Your objective: Pictures do not belong in your copy. Repeat all the other data exactly.
______________________________
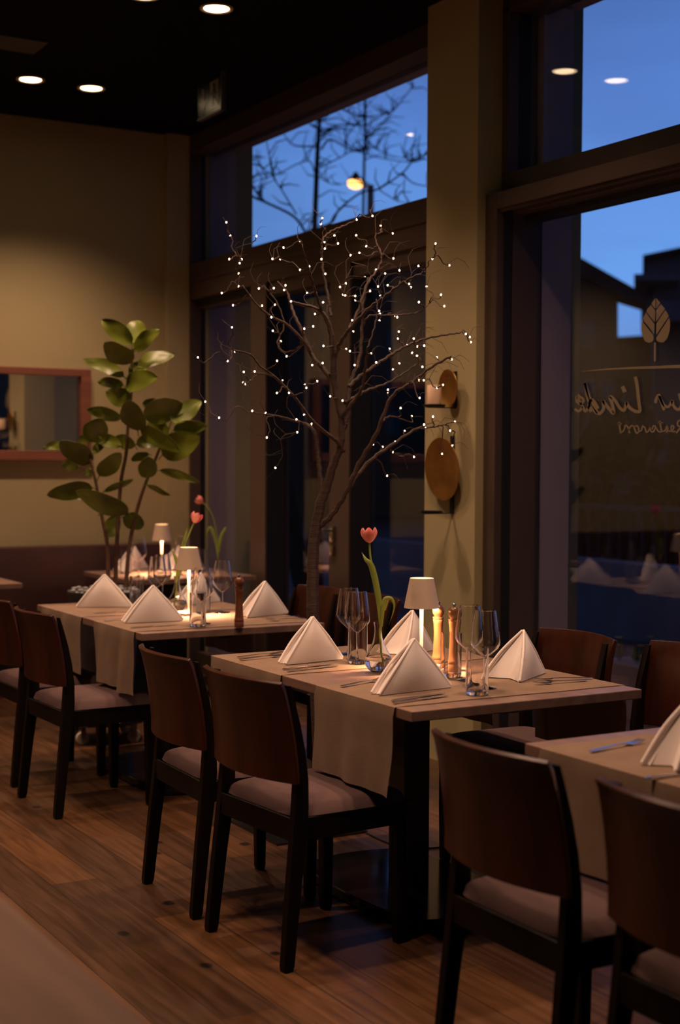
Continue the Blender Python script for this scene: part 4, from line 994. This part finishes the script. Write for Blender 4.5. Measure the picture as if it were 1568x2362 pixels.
# ================================================================== WINDOW LETTERING (vinyl on the pane)
def lg(x, y): return at_x(1250 + x*0.20281, 650 + y*0.20281, XG-0.0045)
VX = XG-0.0045
def vinyl_poly(mb, pts):
    P = [at_x(1250 + x*0.20281, 650 + y*0.20281, VX) for x, y in pts]; n = len(P)
    v = list(P) + [p + Vector((-0.0006, 0, 0)) for p in P]
    mb.add(v, [tuple(range(n)), tuple(range(n, 2*n))[::-1]] + [(i, (i+1) % n, n+(i+1) % n, n+i) for i in range(n)])
def vinyl_stroke(mb, pts, w):
    P = smoothpath([Vector((a, b, 0)) for a, b in pts], 6); n = len(P)
    W_ = w if hasattr(w, '__len__') else [w]*2
    L_, R_ = [], []
    for i, p in enumerate(P):
        d = P[min(i+1, n-1)]-P[max(i-1, 0)]; d.normalize(); q = Vector((-d.y, d.x, 0)); ww = (W_[0] + (W_[-1]-W_[0])*i/(n-1))/2*1.2
        L_.append(p+q*ww); R_.append(p-q*ww)
    P3 = [at_x(1250+p.x*0.20281, 650+p.y*0.20281, VX) for p in L_] + [at_x(1250+p.x*0.20281, 650+p.y*0.20281, VX) for p in R_]
    k = len(mb.v); v = P3 + [p+Vector((-0.0006, 0, 0)) for p in P3]
    f = []
    for i in range(n-1):
        f += [(i, i+1, n+i+1, n+i), (2*n+i, 3*n+i, 3*n+i+1, 2*n+i+1), (i, 2*n+i, 2*n+i+1, i+1), (n+i, n+i+1, 3*n+i+1, 3*n+i)]
    f += [(0, n, 3*n, 2*n), (n-1, 3*n-1, 4*n-1, 2*n-1)]
    mb.add(v, f)
lc = lg(1290, 440)
m = MB()
for P in ([(1299,186),(1345,240),(1299,306)], [(1299,324),(1352,252),(1398,308),(1299,452)], [(1299,478),(1404,320),(1440,385),(1441,392),(1299,606)],
          [(1299,634),(1446,408),(1457,460),(1456,510),(1450,560),(1425,640),(1385,688),(1350,690),(1325,683),(1298,660)],
          [(1290,186),(1250,235),(1243,252),(1290,308)], [(1287,330),(1238,262),(1195,312),(1188,340),(1283,462)], [(1279,482),(1182,352),(1160,390),(1148,420),(1158,445),(1275,590)],
          [(1268,615),(1150,462),(1142,440),(1130,470),(1128,540),(1143,620),(1175,680),(1215,694),(1255,680),(1272,655)]):
    vinyl_poly(m, P)
vinyl_stroke(m, [(1284, 690), (1283, 905)], 17)
o = m.build('window_decal_leaf', M['vinyl']); tag(o, 'beige linden leaf emblem stuck on the right hand window pane', 'window sticker')
m = MB(); vinyl_stroke(m, [(440, 1020), (600, 1006), (900, 985), (1300, 972), (1568, 963), (2100, 958)], [3, 38]); vinyl_stroke(m, [(2100, 958), (2600, 985), (3000, 1010)], [38, 3])
o = m.build('window_decal_line', M['vinyl']); tag(o, 'thin tapering beige line under the leaf emblem on the window', 'window sticker')
m = MB()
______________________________
Response:
Continue the Blender Python script for this scene: part 4, from line 994. This part finishes the script. Write for Blender 4.5. Measure the picture as if it were 1568x2362 pixels.
# ================================================================== WINDOW LETTERING (vinyl on the pane)
def lg(x, y): return at_x(1250 + x*0.20281, 650 + y*0.20281, XG-0.0045)
VX = XG-0.0045
def vinyl_poly(mb, pts):
    P = [at_x(1250 + x*0.20281, 650 + y*0.20281, VX) for x, y in pts]; n = len(P)
    v = list(P) + [p + Vector((-0.0006, 0, 0)) for p in P]
    mb.add(v, [tuple(range(n)), tuple(range(n, 2*n))[::-1]] + [(i, (i+1) % n, n+(i+1) % n, n+i) for i in range(n)])
def vinyl_stroke(mb, pts, w):
    P = smoothpath([Vector((a, b, 0)) for a, b in pts], 6); n = len(P)
    W_ = w if hasattr(w, '__len__') else [w]*2
    L_, R_ = [], []
    for i, p in enumerate(P):
        d = P[min(i+1, n-1)]-P[max(i-1, 0)]; d.normalize(); q = Vector((-d.y, d.x, 0)); ww = (W_[0] + (W_[-1]-W_[0])*i/(n-1))/2*1.2
        L_.append(p+q*ww); R_.append(p-q*ww)
    P3 = [at_x(1250+p.x*0.20281, 650+p.y*0.20281, VX) for p in L_] + [at_x(1250+p.x*0.20281, 650+p.y*0.20281, VX) for p in R_]
    k = len(mb.v); v = P3 + [p+Vector((-0.0006, 0, 0)) for p in P3]
    f = []
    for i in range(n-1):
        f += [(i, i+1, n+i+1, n+i), (2*n+i, 3*n+i, 3*n+i+1, 2*n+i+1), (i, 2*n+i, 2*n+i+1, i+1), (n+i, n+i+1, 3*n+i+1, 3*n+i)]
    f += [(0, n, 3*n, 2*n), (n-1, 3*n-1, 4*n-1, 2*n-1)]
    mb.add(v, f)
lc = lg(1290, 440)
m = MB()
for P in ([(1299,186),(1345,240),(1299,306)], [(1299,324),(1352,252),(1398,308),(1299,452)], [(1299,478),(1404,320),(1440,385),(1441,392),(1299,606)],
          [(1299,634),(1446,408),(1457,460),(1456,510),(1450,560),(1425,640),(1385,688),(1350,690),(1325,683),(1298,660)],
          [(1290,186),(1250,235),(1243,252),(1290,308)], [(1287,330),(1238,262),(1195,312),(1188,340),(1283,462)], [(1279,482),(1182,352),(1160,390),(1148,420),(1158,445),(1275,590)],
          [(1268,615),(1150,462),(1142,440),(1130,470),(1128,540),(1143,620),(1175,680),(1215,694),(1255,680),(1272,655)]):
    vinyl_poly(m, P)
vinyl_stroke(m, [(1284, 690), (1283, 905)], 17)
o = m.build('window_decal_leaf', M['vinyl']); tag(o, 'beige linden leaf emblem stuck on the right hand window pane', 'window sticker')
m = MB(); vinyl_stroke(m, [(440, 1020), (600, 1006), (900, 985), (1300, 972), (1568, 963), (2100, 958)], [3, 38]); vinyl_stroke(m, [(2100, 958), (2600, 985), (3000, 1010)], [38, 3])
o = m.build('window_decal_line', M['vinyl']); tag(o, 'thin tapering beige line under the leaf emblem on the window', 'window sticker')
m = MB()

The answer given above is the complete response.